Aquí va el ejemplo del primer párrafo de una crónica titulada Paseo:
“Lo que veo es el rasgo ridículamente anodino en la faz de la calle y del día. Un caballo que, con la cabeza gacha, busca en el interior de un saco lleno de avena, está sujeto a un carruaje e ignora que en el principio de los tiempos los caballos venían al mundo sin carruaje; un niño que juega con unas canicas en el borde de la acera, observa el metódico follón de los adultos y, colmado del instinto de lo inútil, no sospecha que representa el súmmum de la creación, sino que, por el contrario, ansía alcanzar la edad adulta; y un guardia que cree ser la única cesura en la confusión del acontecer y el pilar de no sé qué poder regulador.
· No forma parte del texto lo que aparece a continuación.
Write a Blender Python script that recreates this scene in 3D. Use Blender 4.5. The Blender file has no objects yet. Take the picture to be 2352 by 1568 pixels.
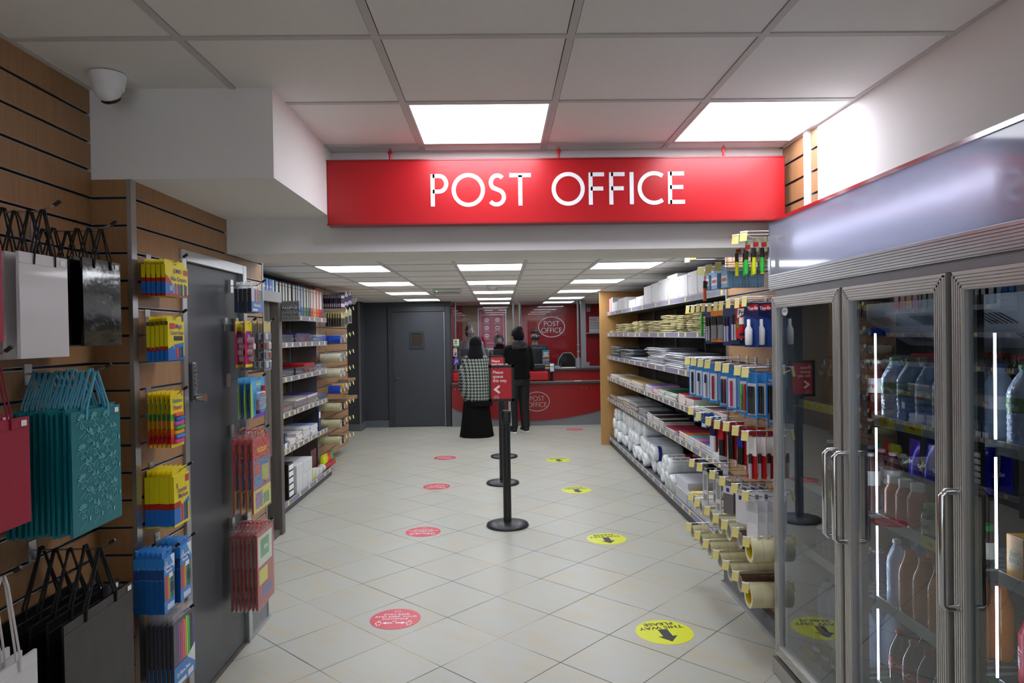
import bpy, math, random
from mathutils import Vector, Matrix
random.seed(7)
SC = bpy.context.scene
COL = SC.collection
PI = math.pi
# ---------------------------------------------------------------- camera model
F, PIT, YAW, ROL, CZ = 1590.0, 0.0098, 0.01868, -0.01466, 1.6

def at(px, py, **k):
    """point of the room seen at a pixel of the 2352x1568 frame, on the plane x=, y= or z="""
    x, y = (px - 1176) / F, (py - 784) / F
    c, s = math.cos(ROL), math.sin(ROL); x, y = c * x + s * y, -s * x + c * y
    X, Y, Z = x, -y, 1.0
    c, s = math.cos(PIT), math.sin(PIT); Y, Z = c * Y - s * Z, s * Y + c * Z
    c, s = math.cos(YAW), math.sin(YAW); X, Z = c * X + s * Z, -s * X + c * Z
    d = (X, Z, Y); o = (0, 0, CZ)
    (ax, v), = k.items(); i = 'xyz'.index(ax)
    t = (v - o[i]) / d[i]
    return Vector([o[j] + t * d[j] for j in range(3)])

def world_to_cam(v):
    X, Z, Y = v
    c, s = math.cos(YAW), math.sin(YAW); X, Z = c * X - s * Z, s * X + c * Z
    c, s = math.cos(PIT), math.sin(PIT); Y, Z = c * Y + s * Z, -s * Y + c * Z
    c, s = math.cos(ROL), math.sin(ROL); X, Y = c * X + s * Y, -s * X + c * Y
    return (X, Y, Z)

rows = [world_to_cam(b) for b in ((1, 0, 0), (0, 1, 0), (0, 0, 1))]
right = Vector([r[0] for r in rows]); up = Vector([r[1] for r in rows]); fwd = Vector([r[2] for r in rows])
cam = bpy.data.cameras.new('camera'); cam.sensor_width = 36; cam.lens = F / 2352 * 36
cam.clip_start = 0.05; cam.clip_end = 60
camo = bpy.data.objects.new('camera', cam); COL.objects.link(camo)
m = Matrix.Identity(4)
for i in range(3):
    m[i][0], m[i][1], m[i][2] = right[i], up[i], -fwd[i]
m[2][3] = CZ
camo.matrix_world = m
SC.camera = camo
SC.view_settings.view_transform = 'Standard'; SC.view_settings.look = 'None'
SC.cycles.max_bounces = 7; SC.cycles.diffuse_bounces = 5; SC.cycles.glossy_bounces = 3; SC.cycles.transmission_bounces = 3; SC.cycles.transparent_max_bounces = 14
SC.cycles.caustics_reflective = False; SC.cycles.caustics_refractive = False; SC.cycles.adaptive_threshold = .03; SC.cycles.use_denoising = True
SC.view_settings.gamma = 1; SC.view_settings.use_curve_mapping = False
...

Enemigo de la calle y puesto allí para vigilarla y cobrar el debido tributo a su sentido del orden”.
Al modo de un sismógrafo– según Tomás Eloy Martínez, en eso consiste el oficio del cronista- Roth se adentra en el alma de Berlín: en la avidez de los estraperlistas, en la dureza de los proxenetas, en el estupor de las putas, en el cinismo de los policías, todos ellos eternos exploradores de lo más oscuro de la condición humana.
Con todos esos elementos nos comparte el pavor y la desesperanza; la humillación y la mugre que cubren como una segunda piel los huesos de los desterrados que vienen siempre del este de Europa. De ese lugar de la tierra donde empiezan los círculos del infierno.
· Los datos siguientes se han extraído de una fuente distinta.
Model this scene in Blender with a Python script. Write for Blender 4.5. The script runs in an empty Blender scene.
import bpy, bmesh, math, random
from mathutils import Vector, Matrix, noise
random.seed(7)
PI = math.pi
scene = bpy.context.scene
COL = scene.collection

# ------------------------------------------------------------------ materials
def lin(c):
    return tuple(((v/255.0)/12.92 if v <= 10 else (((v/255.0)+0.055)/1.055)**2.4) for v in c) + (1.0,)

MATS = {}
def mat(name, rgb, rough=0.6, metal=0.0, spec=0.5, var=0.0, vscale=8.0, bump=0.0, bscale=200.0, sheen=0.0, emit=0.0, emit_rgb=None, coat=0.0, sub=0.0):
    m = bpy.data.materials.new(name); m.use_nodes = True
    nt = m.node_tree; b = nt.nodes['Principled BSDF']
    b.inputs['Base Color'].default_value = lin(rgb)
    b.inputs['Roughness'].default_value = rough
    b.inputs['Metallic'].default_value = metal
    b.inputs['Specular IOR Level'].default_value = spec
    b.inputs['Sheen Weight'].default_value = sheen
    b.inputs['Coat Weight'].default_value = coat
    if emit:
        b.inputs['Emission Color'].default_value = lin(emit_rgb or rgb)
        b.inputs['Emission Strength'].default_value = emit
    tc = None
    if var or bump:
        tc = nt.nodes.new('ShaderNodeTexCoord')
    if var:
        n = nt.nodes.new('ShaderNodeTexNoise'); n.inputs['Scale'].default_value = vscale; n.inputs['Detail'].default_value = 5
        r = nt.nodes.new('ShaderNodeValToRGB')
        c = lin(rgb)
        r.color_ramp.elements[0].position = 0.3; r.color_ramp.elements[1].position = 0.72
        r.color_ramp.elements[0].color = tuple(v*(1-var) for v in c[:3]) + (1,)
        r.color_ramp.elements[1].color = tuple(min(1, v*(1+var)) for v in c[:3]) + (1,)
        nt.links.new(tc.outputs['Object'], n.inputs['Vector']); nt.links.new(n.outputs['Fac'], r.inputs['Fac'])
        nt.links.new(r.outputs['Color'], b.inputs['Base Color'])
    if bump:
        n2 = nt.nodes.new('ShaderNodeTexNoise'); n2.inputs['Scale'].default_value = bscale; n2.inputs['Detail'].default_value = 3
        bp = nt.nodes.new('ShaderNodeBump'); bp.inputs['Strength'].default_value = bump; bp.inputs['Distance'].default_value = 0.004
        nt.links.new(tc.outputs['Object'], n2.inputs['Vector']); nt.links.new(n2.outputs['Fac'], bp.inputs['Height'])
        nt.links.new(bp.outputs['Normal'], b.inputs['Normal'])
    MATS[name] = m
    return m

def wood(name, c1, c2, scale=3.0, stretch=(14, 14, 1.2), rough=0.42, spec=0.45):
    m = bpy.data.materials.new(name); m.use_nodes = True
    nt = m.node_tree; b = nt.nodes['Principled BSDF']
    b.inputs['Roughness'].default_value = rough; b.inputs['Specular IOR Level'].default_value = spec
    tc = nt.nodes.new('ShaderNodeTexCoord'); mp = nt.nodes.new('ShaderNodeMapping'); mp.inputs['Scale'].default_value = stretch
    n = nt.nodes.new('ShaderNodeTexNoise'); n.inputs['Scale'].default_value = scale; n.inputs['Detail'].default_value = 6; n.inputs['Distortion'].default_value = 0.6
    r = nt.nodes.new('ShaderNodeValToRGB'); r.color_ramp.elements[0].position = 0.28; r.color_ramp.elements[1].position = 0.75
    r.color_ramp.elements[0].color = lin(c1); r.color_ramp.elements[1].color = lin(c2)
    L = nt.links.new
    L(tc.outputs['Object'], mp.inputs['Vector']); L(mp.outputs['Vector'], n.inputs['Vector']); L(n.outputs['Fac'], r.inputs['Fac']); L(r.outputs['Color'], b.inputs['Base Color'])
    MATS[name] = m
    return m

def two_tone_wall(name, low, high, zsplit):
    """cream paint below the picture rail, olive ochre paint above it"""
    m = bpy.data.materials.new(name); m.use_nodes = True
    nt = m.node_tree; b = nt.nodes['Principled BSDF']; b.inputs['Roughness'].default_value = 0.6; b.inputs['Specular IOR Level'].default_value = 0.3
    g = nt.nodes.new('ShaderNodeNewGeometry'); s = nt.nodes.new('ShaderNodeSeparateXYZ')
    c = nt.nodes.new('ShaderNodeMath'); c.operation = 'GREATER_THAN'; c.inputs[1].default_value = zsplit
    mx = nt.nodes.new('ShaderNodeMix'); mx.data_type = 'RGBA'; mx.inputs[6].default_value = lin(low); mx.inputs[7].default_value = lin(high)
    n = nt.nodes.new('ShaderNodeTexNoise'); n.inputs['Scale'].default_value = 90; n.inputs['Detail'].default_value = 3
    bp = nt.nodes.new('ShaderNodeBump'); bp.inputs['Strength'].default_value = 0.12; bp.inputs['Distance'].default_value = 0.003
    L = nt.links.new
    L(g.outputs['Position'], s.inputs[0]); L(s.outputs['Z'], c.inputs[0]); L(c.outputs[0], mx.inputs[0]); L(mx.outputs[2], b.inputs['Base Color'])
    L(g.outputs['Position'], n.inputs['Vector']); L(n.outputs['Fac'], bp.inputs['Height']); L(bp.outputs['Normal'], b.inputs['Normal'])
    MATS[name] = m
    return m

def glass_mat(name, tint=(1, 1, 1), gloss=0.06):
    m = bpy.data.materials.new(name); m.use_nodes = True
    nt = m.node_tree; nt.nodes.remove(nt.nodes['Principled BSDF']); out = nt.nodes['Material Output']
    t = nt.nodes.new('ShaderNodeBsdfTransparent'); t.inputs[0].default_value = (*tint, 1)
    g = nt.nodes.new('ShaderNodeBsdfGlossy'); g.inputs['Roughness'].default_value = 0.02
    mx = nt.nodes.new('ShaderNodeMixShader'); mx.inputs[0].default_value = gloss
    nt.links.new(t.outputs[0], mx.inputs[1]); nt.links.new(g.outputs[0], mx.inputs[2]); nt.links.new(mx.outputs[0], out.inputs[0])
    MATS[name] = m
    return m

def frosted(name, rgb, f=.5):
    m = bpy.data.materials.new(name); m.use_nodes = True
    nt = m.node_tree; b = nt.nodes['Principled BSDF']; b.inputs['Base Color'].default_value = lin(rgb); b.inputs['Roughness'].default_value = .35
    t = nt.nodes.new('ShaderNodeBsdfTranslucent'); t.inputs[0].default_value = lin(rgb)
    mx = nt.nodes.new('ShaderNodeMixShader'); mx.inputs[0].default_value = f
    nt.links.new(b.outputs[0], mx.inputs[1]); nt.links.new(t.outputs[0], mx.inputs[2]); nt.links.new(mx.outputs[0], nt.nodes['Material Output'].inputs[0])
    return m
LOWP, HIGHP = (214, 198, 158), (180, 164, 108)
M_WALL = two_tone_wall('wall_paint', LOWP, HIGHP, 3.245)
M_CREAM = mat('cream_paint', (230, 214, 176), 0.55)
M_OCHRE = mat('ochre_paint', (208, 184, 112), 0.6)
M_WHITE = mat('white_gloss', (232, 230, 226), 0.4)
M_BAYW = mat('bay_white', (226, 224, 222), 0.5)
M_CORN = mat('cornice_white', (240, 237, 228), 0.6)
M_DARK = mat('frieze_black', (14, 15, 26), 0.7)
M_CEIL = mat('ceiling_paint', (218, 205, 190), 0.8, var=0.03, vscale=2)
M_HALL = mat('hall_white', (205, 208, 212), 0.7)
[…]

Son apenas doscientas noventa páginas que reúnen crónicas publicadas en los periódicos entre 1920 y 1923.
Las historias llevan títulos como El hombre de la barbería, Conversión de un pecador en el UFA- Palast de Berlín, el auto de fe del espíritu, Una hora en la feria de primavera o Richard sin reino. Al leerlas- y sobre todo al releerlas por segunda o tercera vez- uno siente que el poeta, que el cronista Roth alcanzó por un momento a comprender la esencia de su propio éxodo y con él el de todos los hombres de la tierra.
No se le puede pedir más a un gran escritor.